Most intro-level undergrad courses are taught by grad students.
Certainly not here. Grads teach no full classes in STEM here, they lead labs or recitation sessions. Full professors yeah the intro classes.
Maybe at second or third rate places that you are familiar with.
Never at the three top tier universities with which I have been affiliated
Nope. Best you get is TAs doing lab and grading tests.
Exactly. Ed is spouting stuff that he knows nothing about.
"I had my tongue partially in my cheek, but I don’t recall seeing many full professors teaching those intro-level undergrad lectures."
My memories -- rooted decades ago -- include full professors teaching introductory courses in undergraduate and graduate school.
Sorry, but what exactly does this have to do with the culture wars?
Nothing
Reality is that you've got to figure out what you are going to do with the professors who don't get tenure.
Stem professors can go into industry, in most fields the professor can teach in a high school, but where/what can the law professor teach outside of a law school.

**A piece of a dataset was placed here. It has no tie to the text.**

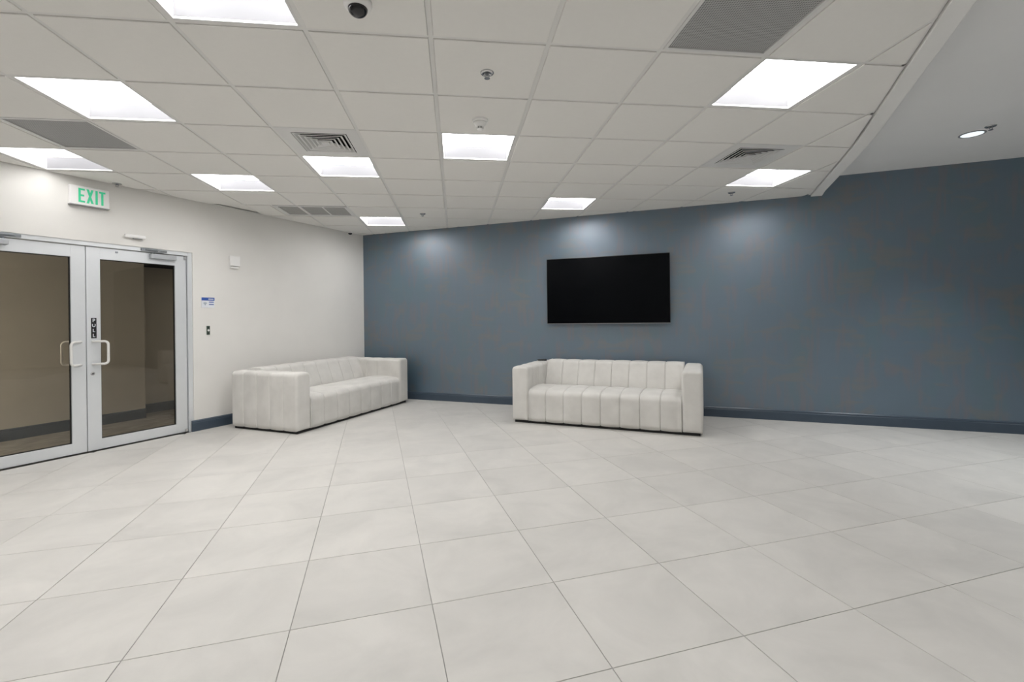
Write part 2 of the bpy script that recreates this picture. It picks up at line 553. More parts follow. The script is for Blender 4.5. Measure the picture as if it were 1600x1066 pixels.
# ------------------------------------------------------------------ suspended ceiling
GO = (-0.32365, 1.76692); GYAW = 0.12008; G = 0.6096
FASCIA = [(3.593, 5.62), (2.907, 3.977), (2.552, 3.236), (2.27, 2.66), (2.016, 2.142), (1.10, 0.30), (-0.845, -3.59)]
CEIL = [(C0.x, C0.y), (lx, BACK_Y)] + FASCIA[::-1]
ceil_l = local2d(CEIL, GO[0], GO[1], GYAW)
MC = Matrix.Translation((GO[0], GO[1], CZ)) @ Matrix.Rotation(GYAW, 4, 'Z')
def MCat(a, b): return MC @ Matrix.Translation((a * G, b * G, 0))

# perimeter angle is the ceiling's own mesh
bm = bmesh.new()
for p, q in ((ceil_l[0], ceil_l[1]), (ceil_l[-1], ceil_l[0])):
    dx, dy = q[0] - p[0], q[1] - p[1]; l = math.hypot(dx, dy); nx, ny = -dy / l * .022, dx / l * .022
    prism(bm, [p, q, (q[0] + nx, q[1] + ny), (p[0] + nx, p[1] + ny)], 0, .0015)
for p, q in zip(ceil_l[2:-1], ceil_l[3:]):
    dx, dy = q[0] - p[0], q[1] - p[1]; l = math.hypot(dx, dy); nx, ny = -dy / l * .022, dx / l * .022
    prism(bm, [p, q, (q[0] + nx, q[1] + ny), (p[0] + nx, p[1] + ny)], 0, .0015)
ceiling = part('ceiling', bm, 'tee', mw=MC, kind='structure')

LIGHT_CELLS = [(-2, 0), (-4, 2), (-6, 4), (-4, 5), (-2, 4), (0, 3), (-2, 8), (2, 6), (3, 1), (5, 4)]
REAR_CELLS = [(-6, 0), (-8, 2), (-8, -2), (-3, -4), (1, -3), (-6, -4), (2, -5), (-1, -6)]
GRILLE_CELLS = [(2, 0), (-5, 3)]
DIFF_CELLS = [(-2, 3), (4, 3)]
special = set(LIGHT_CELLS + REAR_CELLS + GRILLE_CELLS + DIFF_CELLS)
special.add((-3, 7))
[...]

Now I despise incompetence and firmly believe that half of all tenured faculty (in all fields) ought to be fired, but reality is that you are not going to get good people making the high-stakes gamble of starting down a tenure-track path without either a fairly certain expectation of obtaining tenure *or* some fall-back position if they don't.
I recognize that the market for lawyers has cooled recently, but anyone able to teach (and be hired) at a solid law school should also be positioned to work at a reputable law firm and bill at $300 an hour or more after a few years of practice. Plenty of associates bill at that rate; many partners bill at $600 or more hourly. Those seem adequate consolation prizes.
"firmly believe that half of all tenured faculty (in all fields) ought to be fired"
More baseless nonsense.
To sum it up, I despise incompetence.
Lawyers would make insightful American History high school teachers.
God no!!!
Where do you think CRT came from?
As with all social pathologies, and with all disparities in social pathology, lawyer shenanigans?